Introduction of employee directors should be counterbalanced by strong shareholder rights to avoid mutual entrenchment of management and employees. Recent corporate governance scandals in Germany may come to be seen as case studies of the deleterious effects of combining weak institutional investor oversight with an entrenched symbiosis between management and employee representatives.
The economy-wide effects of worker directors may be more damaging than the firm-specific studies suggest. Any benefits from productivity or labour relations at the firm level could be outweighed by the economy-wide costs of inflexibility of labour or capital deployment in times of shock or change. Worker directors may entrench the status quo and inhibit reallocation of resources from lower to higher growth industries. This would harm economic growth and employment overall, and would benefit workers in firms with employee representation at the expense of the unemployed, non-represented workers, and shareholders. Research on the broader economic implications of worker directors remains very limited, in part because of the difficulty of untangling the various factors in play.
There’s enough conflicting evidence out there for people to pick and choose the studies that fit their prior convictions. But the fact that the evidence does not all point one way suggests that real care is taken in this area and that the details of any proposal matter greatly. The careful work of Maug and his co-authors shows where some of the trade-offs may lie, trade-offs that are ultimately a matter of political choice.

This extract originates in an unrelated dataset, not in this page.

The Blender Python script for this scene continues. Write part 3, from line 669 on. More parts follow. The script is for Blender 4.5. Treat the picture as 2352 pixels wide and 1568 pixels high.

For what it’s worth, my own view is that the evidence doesn’t support mandatory adoption of workers on boards. Evidence abounds that companies should be focussed on obtaining and acting on meaningful employee insight, every bit as much as they are for customers. But this doesn’t require worker directors. And as we enter a time of profound economic change, inhibiting the process of reallocation of capital from old to new industries could be immensely damaging for the economy in the long term. Worker directors risk entrenching the status quo and undermining the process of creative destruction that is so essential to growth. The evidence of the benefits of worker directors is not nearly compelling enough in my view to both offset this risk and to justify imposing on shareholders a governance model that they clearly don’t want.
I recognise that others will look at the same evidence and take a different view. But I hope at least that a careful review of evidence will guide people to where the risks lie. Moreover, good companies must still work hard to ensure authentic and meaningful dialogue with employees about matters that affect them. The UK Corporate Governance Code lays down a challenge to companies to achieve this, which companies must respond to, or they'll have no reason to complain if worker directors are forced upon them.